There is no such thing as a stranger on a pier. They are part of your family. For that day or that hour, you are blood kin, connected with the joy or disappointment of catching fish. If one catches, all bring fish over the rail. If only the crabs are nibbling the baits and no rod tips bend forward, everyone on the pier shares the same fate. But there are no strangers. The fellow beside you becomes your brother.
On an otherwise casual afternoon, I drove to the causeway to Mateo and lugged my tackle box and rod to the bridge pier. There I met a fellow named Henry. We exchanged pleasantries then came the eternal fishing question:
“Catching anything?”
“Just got here.”
“I usually fish from the other side of the pier, but they closed it off.”

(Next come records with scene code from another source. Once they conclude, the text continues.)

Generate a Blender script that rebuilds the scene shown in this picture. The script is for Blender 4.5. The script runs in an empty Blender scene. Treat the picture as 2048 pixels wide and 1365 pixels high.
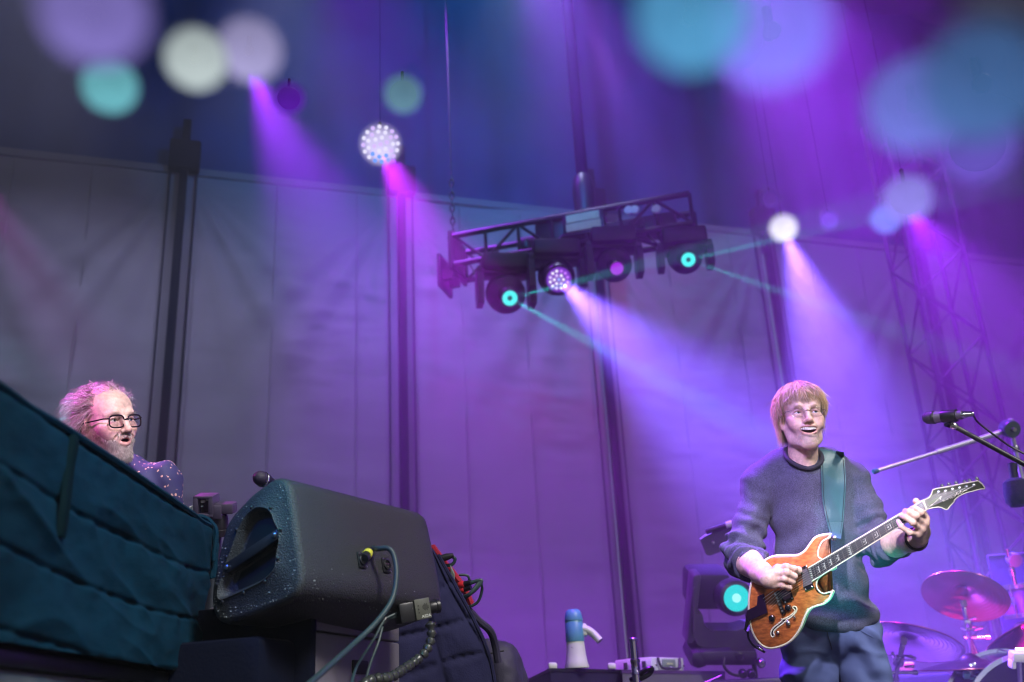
import bpy, bmesh, math, random
import numpy as np
from mathutils import Vector, Matrix, Quaternion
random.seed(7); np.random.seed(7)
S = bpy.context.scene
COL = S.collection
R = math.radians
# ------------------------------------------------------------------ camera
PITCH, ROLL, FPX = R(21.07), R(-3.03), 2000.0
CAM = Vector((0.0, 0.0, 0.80))
FWD = Vector((0, math.cos(PITCH), math.sin(PITCH)))
_r0, _u0 = Vector((1, 0, 0)), Vector((0, -math.sin(PITCH), math.cos(PITCH)))
RIGHT = math.cos(ROLL) * _r0 + math.sin(ROLL) * _u0
UP = -math.sin(ROLL) * _r0 + math.cos(ROLL) * _u0
cam_data = bpy.data.cameras.new('camera')
cam = bpy.data.objects.new('camera', cam_data)
COL.objects.link(cam)
cam.matrix_world = Matrix(((RIGHT.x, UP.x, -FWD.x, CAM.x), (RIGHT.y, UP.y, -FWD.y, CAM.y), (RIGHT.z, UP.z, -FWD.z, CAM.z), (0, 0, 0, 1)))
cam_data.sensor_width = 36.0
cam_data.lens = 36.0 * FPX / 2048.0
cam_data.clip_start = 0.02
cam_data.clip_end = 400.0
cam_data.dof.use_dof = True
cam_data.dof.focus_distance = 2.95
cam_data.dof.aperture_fstop = 2.5
S.camera = cam
def P(px, py, d):
    """world point seen at photo pixel (px, py) at distance d along the view axis"""
    return CAM + RIGHT * ((px - 1024) / FPX * d) + UP * (-(py - 682.5) / FPX * d) + FWD * d
def dcam(x, y, z):
    """direction given as right, up, towards camera"""
    return (RIGHT * x + UP * y - FWD * z).normalized()
# ------------------------------------------------------------------ world, sun, exposure
W = bpy.data.worlds.new('World'); S.world = W; W.use_nodes = True
nt = W.node_tree; nt.nodes.clear()
sky = nt.nodes.new('ShaderNodeTexSky'); sky.sky_type = 'NISHITA'; sky.sun_disc = False
SUN_EL, SUN_AZ = R(44), R(140)          # azimuth clockwise from +Y: in through the open front, under the roof edge, so it reaches the players and not the back wall
sky.sun_elevation = SUN_EL; sky.sun_rotation = SUN_AZ
bg = nt.nodes.new('ShaderNodeBackground'); bg.inputs['Strength'].default_value = 0.05
wo = nt.nodes.new('ShaderNodeOutputWorld')
nt.links.new(sky.outputs[0], bg.inputs[0]); nt.links.new(bg.outputs[0], wo.inputs[0])
sun_d = bpy.data.lights.new('sun', 'SUN'); sun_d.energy = 3.0; sun_d.angle = R(11); sun_d.color = (1.0, 0.95, 0.9)
sun = bpy.data.objects.new('sun', sun_d); COL.objects.link(sun)
_s = Vector((math.sin(SUN_AZ) * math.cos(SUN_EL), math.cos(SUN_AZ) * math.cos(SUN_EL), math.sin(SUN_EL)))
sun.rotation_euler = _s.to_track_quat('Z', 'Y').to_euler(); sun.location = (-6, -8, 7)
S.view_settings.view_transform = 'Standard'; S.view_settings.look = 'None'
S.view_settings.exposure = 0.35; S.view_settings.gamma = 1.0; S.view_settings.use_curve_mapping = False
cy = S.cycles
cy.use_denoising = True
try: cy.denoiser = 'OPENIMAGEDENOISE'; cy.denoising_input_passes = 'RGB_ALBEDO_NORMAL'; cy.denoising_prefilter = 'ACCURATE'
except Exception: pass
cy.filter_width = 1.15
cy.max_bounces = 5; cy.diffuse_bounces = 2; cy.glossy_bounces = 2; cy.transmission_bounces = 4; cy.volume_bounces = 0
cy.transparent_max_bounces = 12
cy.sample_clamp_indirect = 3.0; cy.sample_clamp_direct = 0.0
cy.use_adaptive_sampling = False
cy.caustics_reflective = False; cy.caustics_refractive = False
HAZE = 0.010
SMOKE = 0.040
def spot(name, loc, aim, power, color, deg, blend=1.0, soft=0.05):
    d = bpy.data.lights.new(name, 'SPOT'); d.energy = power; d.color = color
    d.spot_size = R(deg); d.spot_blend = blend; d.shadow_soft_size = soft
    o = bpy.data.objects.new(name, d); COL.objects.link(o)
    o.location = loc
    o.rotation_euler = (Vector(loc) - Vector(aim)).to_track_quat('Z', 'Y').to_euler()
    return o
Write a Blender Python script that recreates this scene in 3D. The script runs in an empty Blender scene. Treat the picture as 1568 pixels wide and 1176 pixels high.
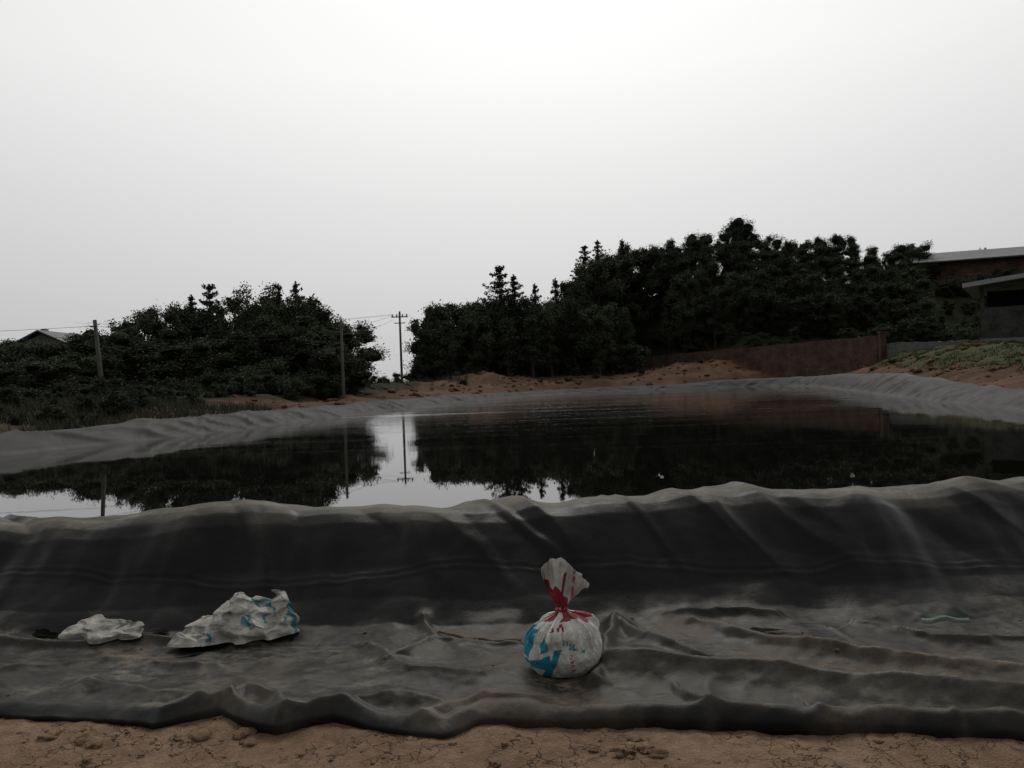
import bpy, math, random
import numpy as np
from mathutils import Vector, Matrix
random.seed(7); rng=np.random.default_rng(7)
scene=bpy.context.scene

# ------------------------------------------------------------------ helpers
def S(x,a,b):
    t=np.clip((np.asarray(x,float)-a)/(b-a),0,1); return t*t*(3-2*t)
def _h(ix,iy,seed):
    n=(ix*374761393+iy*668265263+seed*144269)&0xffffffff
    n=((n^(n>>13))*1274126177)&0xffffffff
    n=((n^(n>>15))*22695477)&0xffffffff
    return ((n^(n>>16))&0xffff)/32767.5-1.0
def vn(x,y,seed=0):
    x=np.asarray(x,float); y=np.asarray(y,float)
    x,y=np.broadcast_arrays(x,y)
    ix=np.floor(x).astype(np.int64); iy=np.floor(y).astype(np.int64)
    fx=x-ix; fy=y-iy
    fx=fx*fx*fx*(fx*(fx*6-15)+10); fy=fy*fy*fy*(fy*(fy*6-15)+10)
    a=_h(ix,iy,seed); b=_h(ix+1,iy,seed); c=_h(ix,iy+1,seed); d=_h(ix+1,iy+1,seed)
    return (a*(1-fx)+b*fx)*(1-fy)+(c*(1-fx)+d*fx)*fy
def fbm(x,y,o=4,seed=0):
    s=0; a=1; t=0
    for i in range(o):
        s=s+a*vn(np.asarray(x)*2**i+i*17.3,np.asarray(y)*2**i-i*9.1,seed+i); t+=a; a*=0.5
    return s/t
def ridged(x,y,o=4,seed=0):
    s=0;a=1;t=0
    for i in range(o):
        s=s+a*(1-np.abs(vn(np.asarray(x)*2**i+i*7.7,np.asarray(y)*2**i+i*3.1,seed+i))*2); t+=a;a*=0.5
    return s/t
def tri(x): return np.abs((np.asarray(x)%1.0)*2-1)*2-1
def crumple(x,y,k,f0=1.6,f1=7,n=9,wp=.06,wf=6):
    r=np.random.default_rng(k); z=0;tot=0
    wx=x+wp*fbm(x*wf,y*wf,2,k);wy=y+wp*fbm(x*wf+9,y*wf,2,k+1)
    for i in range(n):
        an=r.uniform(0,np.pi);f=r.uniform(f0,f1); q=(f0/f)**.7; tot+=q; z=z+q*tri((wx*np.cos(an)+wy*np.sin(an))*f+r.uniform())
    return z/tot*1.8

def new_mesh(name,verts,faces,mats=(),smooth=True,midx=None,col=None,colname="tint"):
    me=bpy.data.meshes.new(name)
    me.from_pydata(verts.tolist() if isinstance(verts,np.ndarray) else verts,[],faces.tolist() if isinstance(faces,np.ndarray) else faces)
    for m in mats: me.materials.append(m)
    if midx is not None: me.polygons.foreach_set("material_index",np.asarray(midx,dtype=np.int32))
    me.polygons.foreach_set("use_smooth",np.full(len(me.polygons),smooth))
    if col is not None:
        ca=me.color_attributes.new(colname,'FLOAT_COLOR','POINT')
        c=np.ones((len(me.vertices),4)); c[:,:col.shape[1]]=col
        ca.data.foreach_set("color",c.ravel())
    me.update(); return me
def add(name,me,parent=None,loc=(0,0,0),rot=(0,0,0),scale=(1,1,1)):
    o=bpy.data.objects.new(name,me); scene.collection.objects.link(o)
    o.location=loc;o.rotation_euler=rot;o.scale=scale
    if parent: o.parent=parent
    return o
def empty(name,loc=(0,0,0),rz=0):
    o=bpy.data.objects.new(name,None); scene.collection.objects.link(o); o.location=loc; o.empty_display_size=.2; o.rotation_euler=(0,0,rz); return o
def gridfaces(ny,nx,wrap=False):
    i=np.arange(ny-1)[:,None]; j=np.arange(nx if wrap else nx-1)[None,:]
    j2=(j+1)%nx
    return np.stack([i*nx+j,i*nx+j2,(i+1)*nx+j2,(i+1)*nx+j],-1).reshape(-1,4)
def box(x0,x1,y0,y1,z0,z1):
    v=[(x0,y0,z0),(x1,y0,z0),(x1,y1,z0),(x0,y1,z0),(x0,y0,z1),(x1,y0,z1),(x1,y1,z1),(x0,y1,z1)]
    f=[(0,3,2,1),(4,5,6,7),(0,1,5,4),(1,2,6,5),(2,3,7,6),(3,0,4,7)]
    return v,f
def boxes(name,lst,mat,parent=None,**k):
    V=[];F=[]
    for b in lst:
        v,f=box(*b); n=len(V); V+=v; F+=[tuple(i+n for i in q) for q in f]
    return add(name,new_mesh(name,V,F,[mat],False),parent,**k)
def tube(pts,rad,sides=7):
    pts=np.array(pts,float); V=[];F=[]
    for i,p in enumerate(pts):
        d=pts[min(i+1,len(pts)-1)]-pts[max(i-1,0)]; d/=np.linalg.norm(d)+1e-9
        a=np.array([1,0,0]) if abs(d[0])<.8 else np.array([0,1,0])
        u=np.cross(d,a);u/=np.linalg.norm(u);w=np.cross(d,u)
        for k in range(sides):
            an=2*math.pi*k/sides
            V.append(p+rad[i]*(u*math.cos(an)+w*math.sin(an)))
    for i in range(len(pts)-1):
        for k in range(sides):
            F.append((i*sides+k,i*sides+(k+1)%sides,(i+1)*sides+(k+1)%sides,(i+1)*sides+k))
    return V,F

# ------------------------------------------------------------------ materials
class M:
    def __init__(s,name):
        s.m=bpy.data.materials.new(name); s.m.use_nodes=True; s.nt=s.m.node_tree
        s.b=s.nt.nodes["Principled BSDF"]
    def n(s,t,**k):
        nd=s.nt.nodes.new(t)
        for a,v in k.items(): setattr(nd,a,v)
        return nd
    def l(s,a,b): s.nt.links.new(a,b)
    def noise(s,scale,detail=4,rough=.6,vec=None,stretch=None):
        nd=s.n("ShaderNodeTexNoise"); nd.inputs["Scale"].default_value=scale; nd.inputs["Detail"].default_value=detail; nd.inputs["Roughness"].default_value=rough
        if vec is None:
            vec=s.n("ShaderNodeNewGeometry").outputs["Position"]
        if stretch:
            mp=s.n("ShaderNodeMapping"); mp.inputs["Scale"].default_value=stretch; s.l(vec,mp.inputs["Vector"]); vec=mp.outputs[0]
        s.l(vec,nd.inputs["Vector"]); return nd.outputs["Fac"]
    def ramp(s,fac,stops):
        r=s.n("ShaderNodeValToRGB"); e=r.color_ramp.elements
        while len(e)<len(stops): e.new(.5)
        for i,(p,c) in enumerate(stops):
            e[i].position=p; e[i].color=(c,c,c,1) if isinstance(c,(int,float)) else (*c,1)
        s.l(fac,r.inputs[0]); return r.outputs[0]
    def mix(s,f,a,b,mode='MIX'):
        x=s.n("ShaderNodeMix",data_type='RGBA',blend_type=mode)
        for sock,v in ((x.inputs[0],f),(x.inputs[6],a),(x.inputs[7],b)):
            if isinstance(v,(int,float)): sock.default_value=v
            elif isinstance(v,tuple): sock.default_value=(*v,1)
            else: s.l(v,sock)
        return x.outputs[2]
    def math(s,op,a,b=None,clamp=False):
        x=s.n("ShaderNodeMath",operation=op,use_clamp=clamp)
        for i,v in enumerate((a,b)):
            if v is None: continue
            if isinstance(v,(int,float)): x.inputs[i].default_value=v
            else: s.l(v,x.inputs[i])
        return x.outputs[0]
    def bump(s,h,strength=.5,dist=.02,normal=None):
        b=s.n("ShaderNodeBump"); b.inputs["Strength"].default_value=strength if not hasattr(strength,'links') else 1
        b.inputs["Distance"].default_value=dist; s.l(h,b.inputs["Height"])
        if hasattr(strength,'links'): s.l(strength,b.inputs["Strength"])
        if normal: s.l(normal,b.inputs["Normal"])
        return b.outputs[0]
    def set(s,col=None,rough=None,spec=None,normal=None,metal=None):
        for key,v in (("Base Color",col),("Roughness",rough),("Specular IOR Level",spec),("Metallic",metal)):
            if v is None: continue
            if isinstance(v,(int,float)): s.b.inputs[key].default_value=v
            elif isinstance(v,tuple): s.b.inputs[key].default_value=(*v,1)
            else: s.l(v,s.b.inputs[key])
        if normal: s.l(normal,s.b.inputs["Normal"])
        return s.m

g=M("ground_soil_and_grass")
att=g.n("ShaderNodeAttribute",attribute_name="tint")
sep=g.n("ShaderNodeSeparateColor"); g.l(att.outputs["Color"],sep.inputs[0])
n1=g.noise(1.3,5,.65); n2=g.noise(14,5,.7); n3=g.noise(90,3,.6)
soil=g.ramp(n1,[(.3,(.19,.122,.080)),(.5,(.265,.178,.120)),(.7,(.34,.24,.168))])
soilr=g.ramp(g.noise(.5,6,.7),[(.3,(.085,.046,.031)),(.5,(.15,.084,.053)),(.7,(.21,.128,.082))])
soil=g.mix(sep.outputs[2],soil,soilr)
soil=g.mix(.6,soil,g.ramp(n2,[(.3,(.35,.34,.32)),(.55,(.9,.88,.85)),(.75,(1.25,1.2,1.1))]),'MULTIPLY')
vor=g.n("ShaderNodeTexVoronoi",feature='DISTANCE_TO_EDGE'); vor.inputs["Scale"].default_value=6
geo=g.n("ShaderNodeNewGeometry")
wv=g.n("ShaderNodeVectorMath",operation='ADD'); nn=g.n("ShaderNodeTexNoise"); nn.inputs["Scale"].default_value=9; nn.inputs["Detail"].default_value=5
nsc=g.n("ShaderNodeVectorMath",operation='SCALE'); nsc.inputs[3].default_value=.28
g.l(geo.outputs["Position"],nn.inputs["Vector"]); g.l(nn.outputs["Color"],nsc.inputs[0]); g.l(geo.outputs["Position"],wv.inputs[0]); g.l(nsc.outputs[0],wv.inputs[1]); g.l(wv.outputs[0],vor.inputs["Vector"])
crk=g.ramp(vor.outputs["Distance"],[(0,.28),(.022,1)])
crk=g.mix(g.ramp(g.noise(2.3,3),[(.40,0),(.54,1)]),(1.,1.,1.),crk)
soil=g.mix(1,soil,crk,'MULTIPLY')
grass=g.ramp(g.noise(.8,5),[(.3,(.018,.022,.012)),(.6,(.032,.038,.018)),(.8,(.06,.055,.03))])
lg=g.mix(sep.outputs[1],grass,g.ramp(g.noise(2.5,5),[(.35,(.05,.06,.025)),(.65,(.085,.095,.04))]))
col=g.mix(sep.outputs[0],lg,soil)
hh=g.mix(.5,n2,n3); hh2=g.mix(1,hh,crk,'MULTIPLY')
g.set(col,.95,.15,g.bump(hh2,1.,.035)); MAT_G=g.m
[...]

“Shouldn’t make any difference. The wind is in our favor.”
“Where are you from?
Henry said he was from Charlotte and we both agreed how much that city has grown and how awful the traffic. Henry said he had been coming to the Outer Banks for 12 or 13 years. His family gets together annually and rents a big cottage in Kill Devil Hills, and there were 20 staying there this week.
“I go fishing as soon as I can,” Henry said. “I want to get out of that house.”
Then our discussion turned to fishing. We shared tips and memories, special spots and baits that had been successful.
Henry’s rod tip twitched a bit and he pulled a frisky pinfish over the rail, then tossed it back. Nothing much was messing with my GULP jig. I was hoping for a trout or a drum. A kid at the end of the pier scooted some Ratt’l Traps beneath the bridge and pulled out 12-inch rockfish on most every cast. They were all throwbacks. He also caught a 20-inch flounder, but they were not in season, and he eased it back into the sound.
Others on the pier stopped to chat as they came or went. Two older gentlemen to the side were using bobbers and cane poles and caught 3-inch pinfish by the hundreds, literally. They threw them all back. They were just having fun fishing on a pier where you never meet a stranger.